The State of Poverty


For a scholarship, I wrote a short essay responding to the question "Do you think it is possible to end extreme poverty in the next thirty years? If so, how?"

For the entire course of human history, poverty has existed. Empires have risen and fallen, plagues, famines, and times of prosperity have come and gone. Saviors with names like Muhammad, Christ, Gandhi, or King have passed through the world and touched it, leaving their mark on the lives of the misfortunate. And people alive today with names like Gates, Buffet, or even Clooney, have set examples of beneficence before the world.
But in all that time, extreme poverty has existed. No amount of action or activism has changed that.
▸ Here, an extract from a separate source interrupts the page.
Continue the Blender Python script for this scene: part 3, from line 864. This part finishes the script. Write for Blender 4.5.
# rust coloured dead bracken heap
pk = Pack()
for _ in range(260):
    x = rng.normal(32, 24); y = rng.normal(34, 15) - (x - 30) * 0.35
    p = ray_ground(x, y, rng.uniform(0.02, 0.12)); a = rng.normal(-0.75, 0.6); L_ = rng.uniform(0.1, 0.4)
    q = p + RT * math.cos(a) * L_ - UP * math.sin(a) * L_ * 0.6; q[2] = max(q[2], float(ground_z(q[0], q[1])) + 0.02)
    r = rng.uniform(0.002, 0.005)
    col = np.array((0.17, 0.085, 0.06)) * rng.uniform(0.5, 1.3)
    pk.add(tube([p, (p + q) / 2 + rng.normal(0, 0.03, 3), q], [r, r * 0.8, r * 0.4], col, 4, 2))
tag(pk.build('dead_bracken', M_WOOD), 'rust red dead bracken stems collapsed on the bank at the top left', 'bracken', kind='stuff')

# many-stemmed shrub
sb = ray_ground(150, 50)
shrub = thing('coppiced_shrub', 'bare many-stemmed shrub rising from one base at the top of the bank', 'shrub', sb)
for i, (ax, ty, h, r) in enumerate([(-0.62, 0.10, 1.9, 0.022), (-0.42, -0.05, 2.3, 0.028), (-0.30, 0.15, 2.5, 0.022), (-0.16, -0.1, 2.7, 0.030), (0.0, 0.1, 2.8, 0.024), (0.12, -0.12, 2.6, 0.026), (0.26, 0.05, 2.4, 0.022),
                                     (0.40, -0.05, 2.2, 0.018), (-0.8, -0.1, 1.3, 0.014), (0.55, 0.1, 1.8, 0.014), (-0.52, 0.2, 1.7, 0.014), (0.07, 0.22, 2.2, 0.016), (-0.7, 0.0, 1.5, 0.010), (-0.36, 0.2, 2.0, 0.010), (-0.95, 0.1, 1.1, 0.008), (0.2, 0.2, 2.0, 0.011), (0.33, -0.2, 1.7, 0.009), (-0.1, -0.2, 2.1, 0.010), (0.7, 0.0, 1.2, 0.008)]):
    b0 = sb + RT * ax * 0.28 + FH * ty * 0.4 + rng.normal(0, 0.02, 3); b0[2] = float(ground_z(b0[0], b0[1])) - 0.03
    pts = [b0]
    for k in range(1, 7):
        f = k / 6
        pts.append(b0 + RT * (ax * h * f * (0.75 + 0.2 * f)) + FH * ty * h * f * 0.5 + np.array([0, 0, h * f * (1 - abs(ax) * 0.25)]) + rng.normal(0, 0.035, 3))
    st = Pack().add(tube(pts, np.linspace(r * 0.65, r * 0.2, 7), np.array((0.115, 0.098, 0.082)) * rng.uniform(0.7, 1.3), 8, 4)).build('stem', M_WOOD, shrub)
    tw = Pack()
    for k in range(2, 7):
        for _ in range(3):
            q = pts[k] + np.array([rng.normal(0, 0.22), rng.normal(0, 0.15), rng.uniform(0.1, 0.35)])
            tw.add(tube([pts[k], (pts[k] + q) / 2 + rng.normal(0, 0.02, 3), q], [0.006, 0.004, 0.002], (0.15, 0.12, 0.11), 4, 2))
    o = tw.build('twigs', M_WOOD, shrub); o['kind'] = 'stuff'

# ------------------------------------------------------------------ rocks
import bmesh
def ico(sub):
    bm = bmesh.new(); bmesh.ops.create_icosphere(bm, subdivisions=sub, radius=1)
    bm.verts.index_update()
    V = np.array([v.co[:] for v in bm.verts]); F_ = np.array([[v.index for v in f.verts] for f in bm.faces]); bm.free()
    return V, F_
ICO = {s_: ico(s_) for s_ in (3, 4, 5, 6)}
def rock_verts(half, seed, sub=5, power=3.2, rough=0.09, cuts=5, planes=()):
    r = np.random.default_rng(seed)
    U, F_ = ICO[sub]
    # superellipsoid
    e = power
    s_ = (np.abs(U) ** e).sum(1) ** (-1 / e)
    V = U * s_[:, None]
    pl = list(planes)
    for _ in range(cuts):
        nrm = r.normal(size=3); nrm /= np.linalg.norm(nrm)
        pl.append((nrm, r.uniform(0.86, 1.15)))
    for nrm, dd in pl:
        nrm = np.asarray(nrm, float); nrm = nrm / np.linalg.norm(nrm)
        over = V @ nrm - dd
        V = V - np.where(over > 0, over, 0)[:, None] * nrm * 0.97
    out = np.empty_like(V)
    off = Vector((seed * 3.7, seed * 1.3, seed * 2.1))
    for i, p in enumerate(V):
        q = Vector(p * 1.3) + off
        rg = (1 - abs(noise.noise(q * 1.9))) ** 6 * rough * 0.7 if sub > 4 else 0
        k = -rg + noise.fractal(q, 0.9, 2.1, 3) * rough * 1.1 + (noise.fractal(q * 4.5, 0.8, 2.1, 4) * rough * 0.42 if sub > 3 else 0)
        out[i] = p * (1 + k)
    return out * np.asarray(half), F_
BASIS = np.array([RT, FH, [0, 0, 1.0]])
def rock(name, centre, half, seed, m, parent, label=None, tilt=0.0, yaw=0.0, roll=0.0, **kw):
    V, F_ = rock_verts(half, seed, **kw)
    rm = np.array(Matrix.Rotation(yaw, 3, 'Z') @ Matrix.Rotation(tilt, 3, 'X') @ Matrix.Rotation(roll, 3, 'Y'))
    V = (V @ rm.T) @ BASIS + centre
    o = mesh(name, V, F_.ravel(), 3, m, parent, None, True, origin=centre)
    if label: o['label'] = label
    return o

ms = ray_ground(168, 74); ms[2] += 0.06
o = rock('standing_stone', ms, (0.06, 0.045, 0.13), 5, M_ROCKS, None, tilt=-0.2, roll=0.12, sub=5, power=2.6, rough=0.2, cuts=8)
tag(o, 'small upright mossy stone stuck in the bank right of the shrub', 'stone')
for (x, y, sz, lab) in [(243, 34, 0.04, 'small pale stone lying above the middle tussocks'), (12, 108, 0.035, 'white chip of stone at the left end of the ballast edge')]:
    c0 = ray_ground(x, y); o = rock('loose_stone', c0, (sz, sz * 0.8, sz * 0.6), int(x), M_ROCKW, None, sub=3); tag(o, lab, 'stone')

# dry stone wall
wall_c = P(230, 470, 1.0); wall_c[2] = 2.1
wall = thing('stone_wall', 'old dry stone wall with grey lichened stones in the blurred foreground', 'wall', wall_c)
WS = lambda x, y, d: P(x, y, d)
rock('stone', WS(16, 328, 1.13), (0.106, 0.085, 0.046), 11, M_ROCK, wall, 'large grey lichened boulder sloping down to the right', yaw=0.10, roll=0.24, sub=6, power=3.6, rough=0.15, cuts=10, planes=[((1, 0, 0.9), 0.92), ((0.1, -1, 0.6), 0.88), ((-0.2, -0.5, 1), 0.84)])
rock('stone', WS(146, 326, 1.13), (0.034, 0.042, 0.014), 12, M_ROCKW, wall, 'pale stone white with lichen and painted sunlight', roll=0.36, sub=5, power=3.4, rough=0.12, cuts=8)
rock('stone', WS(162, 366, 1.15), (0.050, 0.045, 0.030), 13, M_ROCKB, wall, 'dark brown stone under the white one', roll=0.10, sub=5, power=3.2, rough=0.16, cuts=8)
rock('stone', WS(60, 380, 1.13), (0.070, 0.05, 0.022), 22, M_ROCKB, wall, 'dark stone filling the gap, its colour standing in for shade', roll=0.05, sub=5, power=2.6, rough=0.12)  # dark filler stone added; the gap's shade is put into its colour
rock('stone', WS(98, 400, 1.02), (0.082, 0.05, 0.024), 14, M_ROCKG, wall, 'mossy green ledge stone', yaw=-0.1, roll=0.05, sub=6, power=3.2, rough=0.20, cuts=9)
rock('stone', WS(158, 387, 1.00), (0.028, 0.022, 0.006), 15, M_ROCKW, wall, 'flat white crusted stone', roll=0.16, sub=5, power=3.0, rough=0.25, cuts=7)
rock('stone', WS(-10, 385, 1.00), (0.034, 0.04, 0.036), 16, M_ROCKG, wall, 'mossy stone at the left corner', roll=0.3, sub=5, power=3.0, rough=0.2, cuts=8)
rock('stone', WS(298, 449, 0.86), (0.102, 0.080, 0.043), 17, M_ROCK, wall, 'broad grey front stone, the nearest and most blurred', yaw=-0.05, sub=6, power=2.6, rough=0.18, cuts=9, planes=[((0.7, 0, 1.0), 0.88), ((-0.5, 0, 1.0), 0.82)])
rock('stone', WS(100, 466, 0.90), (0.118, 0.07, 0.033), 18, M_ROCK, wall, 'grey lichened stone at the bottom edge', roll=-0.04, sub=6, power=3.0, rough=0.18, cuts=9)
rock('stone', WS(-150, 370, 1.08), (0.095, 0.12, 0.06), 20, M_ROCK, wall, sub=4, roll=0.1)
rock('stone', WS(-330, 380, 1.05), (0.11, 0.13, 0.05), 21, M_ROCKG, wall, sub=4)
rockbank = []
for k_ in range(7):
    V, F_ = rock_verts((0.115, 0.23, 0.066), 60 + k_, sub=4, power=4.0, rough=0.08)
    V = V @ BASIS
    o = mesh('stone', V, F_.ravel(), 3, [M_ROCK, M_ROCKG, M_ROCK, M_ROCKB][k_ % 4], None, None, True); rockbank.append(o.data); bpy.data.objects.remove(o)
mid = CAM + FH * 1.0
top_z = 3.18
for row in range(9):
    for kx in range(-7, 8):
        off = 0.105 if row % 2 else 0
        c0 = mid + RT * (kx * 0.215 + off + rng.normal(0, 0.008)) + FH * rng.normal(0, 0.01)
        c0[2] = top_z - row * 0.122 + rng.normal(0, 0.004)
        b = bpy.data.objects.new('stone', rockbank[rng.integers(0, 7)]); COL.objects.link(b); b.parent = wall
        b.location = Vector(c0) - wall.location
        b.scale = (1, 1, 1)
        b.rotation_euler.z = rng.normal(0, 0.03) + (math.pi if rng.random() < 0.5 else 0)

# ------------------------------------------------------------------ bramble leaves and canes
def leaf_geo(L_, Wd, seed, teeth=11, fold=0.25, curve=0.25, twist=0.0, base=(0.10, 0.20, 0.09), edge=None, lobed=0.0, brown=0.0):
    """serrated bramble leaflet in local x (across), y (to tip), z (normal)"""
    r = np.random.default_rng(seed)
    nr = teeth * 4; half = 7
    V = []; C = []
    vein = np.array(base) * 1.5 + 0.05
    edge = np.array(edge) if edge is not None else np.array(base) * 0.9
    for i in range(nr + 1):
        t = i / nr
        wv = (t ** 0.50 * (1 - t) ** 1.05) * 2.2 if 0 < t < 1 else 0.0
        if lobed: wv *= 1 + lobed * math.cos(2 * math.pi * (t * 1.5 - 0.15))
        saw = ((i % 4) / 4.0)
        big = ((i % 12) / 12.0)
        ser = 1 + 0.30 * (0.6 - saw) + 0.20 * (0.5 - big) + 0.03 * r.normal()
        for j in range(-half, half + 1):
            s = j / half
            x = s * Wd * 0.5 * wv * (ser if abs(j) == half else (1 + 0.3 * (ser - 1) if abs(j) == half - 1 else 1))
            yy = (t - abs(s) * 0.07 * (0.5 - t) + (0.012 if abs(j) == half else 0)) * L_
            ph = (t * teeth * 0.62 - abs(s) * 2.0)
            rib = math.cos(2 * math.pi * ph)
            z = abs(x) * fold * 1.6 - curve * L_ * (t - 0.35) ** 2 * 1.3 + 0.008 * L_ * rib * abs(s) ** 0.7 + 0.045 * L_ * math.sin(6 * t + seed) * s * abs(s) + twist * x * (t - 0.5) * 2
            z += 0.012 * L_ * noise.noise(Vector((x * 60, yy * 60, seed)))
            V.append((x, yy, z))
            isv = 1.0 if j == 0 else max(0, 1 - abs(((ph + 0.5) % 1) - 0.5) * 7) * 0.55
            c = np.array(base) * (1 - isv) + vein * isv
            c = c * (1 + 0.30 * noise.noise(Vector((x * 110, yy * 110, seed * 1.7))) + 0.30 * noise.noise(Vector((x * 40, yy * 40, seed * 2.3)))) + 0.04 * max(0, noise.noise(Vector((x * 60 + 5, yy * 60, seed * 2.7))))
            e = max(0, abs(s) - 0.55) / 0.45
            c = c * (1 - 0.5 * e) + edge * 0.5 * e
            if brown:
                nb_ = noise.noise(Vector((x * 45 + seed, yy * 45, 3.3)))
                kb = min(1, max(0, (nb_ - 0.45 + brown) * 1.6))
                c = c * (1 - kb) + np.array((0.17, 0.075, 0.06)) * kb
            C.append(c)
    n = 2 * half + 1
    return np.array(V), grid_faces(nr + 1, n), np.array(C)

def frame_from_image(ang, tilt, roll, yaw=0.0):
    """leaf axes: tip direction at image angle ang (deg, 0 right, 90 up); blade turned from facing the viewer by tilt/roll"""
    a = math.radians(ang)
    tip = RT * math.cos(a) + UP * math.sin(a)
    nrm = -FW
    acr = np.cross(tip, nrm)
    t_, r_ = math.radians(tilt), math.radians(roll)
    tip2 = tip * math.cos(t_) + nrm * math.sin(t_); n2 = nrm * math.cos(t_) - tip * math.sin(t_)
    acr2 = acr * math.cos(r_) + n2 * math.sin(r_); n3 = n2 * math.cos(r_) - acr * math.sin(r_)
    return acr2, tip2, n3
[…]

In Africa, AIDS and Malaria rage. India contains a third of the world’s poor. In America, Wars On Poverty have been fought, Great Societies have been dreamt up—all reduced now to simply Alphabet Soup in the eyes of History. Hearty men and women have stood on street corners ringing bells in the name of poverty. But despite our noblest efforts, soup kitchens are forced to turn away their would-be patrons, and food banks struggle to keep fully stocked shelves.
But never, never has there been a time in which extreme poverty has not existed in the darkest corners of the world. In the growing industrial cities of the Far East, and in those as glamorous as New York or Los Angeles, there exists a class of impoverished citizens who struggle to rise above their condition in the underbellies of those towering metropolises.
In a world where one billion people cannot find clean drinking water, where do we start? And if this is the state of poverty, what will we accomplish in thirty years?
I don’t like to paint a grim picture, and I wish I could craft a solution. But the situation is this: the Earth is a place with finite and limited resources incapable of servicing every single inhabitant because we have not constructed a society in which these resources can be shared equally or distributed to each person. Clearly, extreme poverty exists all over the world, but a global system to eradicate extreme poverty has not been achieved during the entire trajectory of human life on Earth.
So I ask: how would we possibly dream up and enact such a system in thirty years? Especially if such a thing would have the adverse affects of stunting the growth of emerging economies like China and India, or putting at risk the comfortable middle class life many around the world have come to expect.
We can’t convince world leaders to design and enact a system to eradicate extreme poverty—there simply isn’t the political will behind such a venture. But we can support philanthropy and promote awareness of the issue. We can volunteer at shelters, make sandwiches for food banks, or serve dinner to the needy on Friday nights, and do what we can, within our means. For now, that’s the best we have.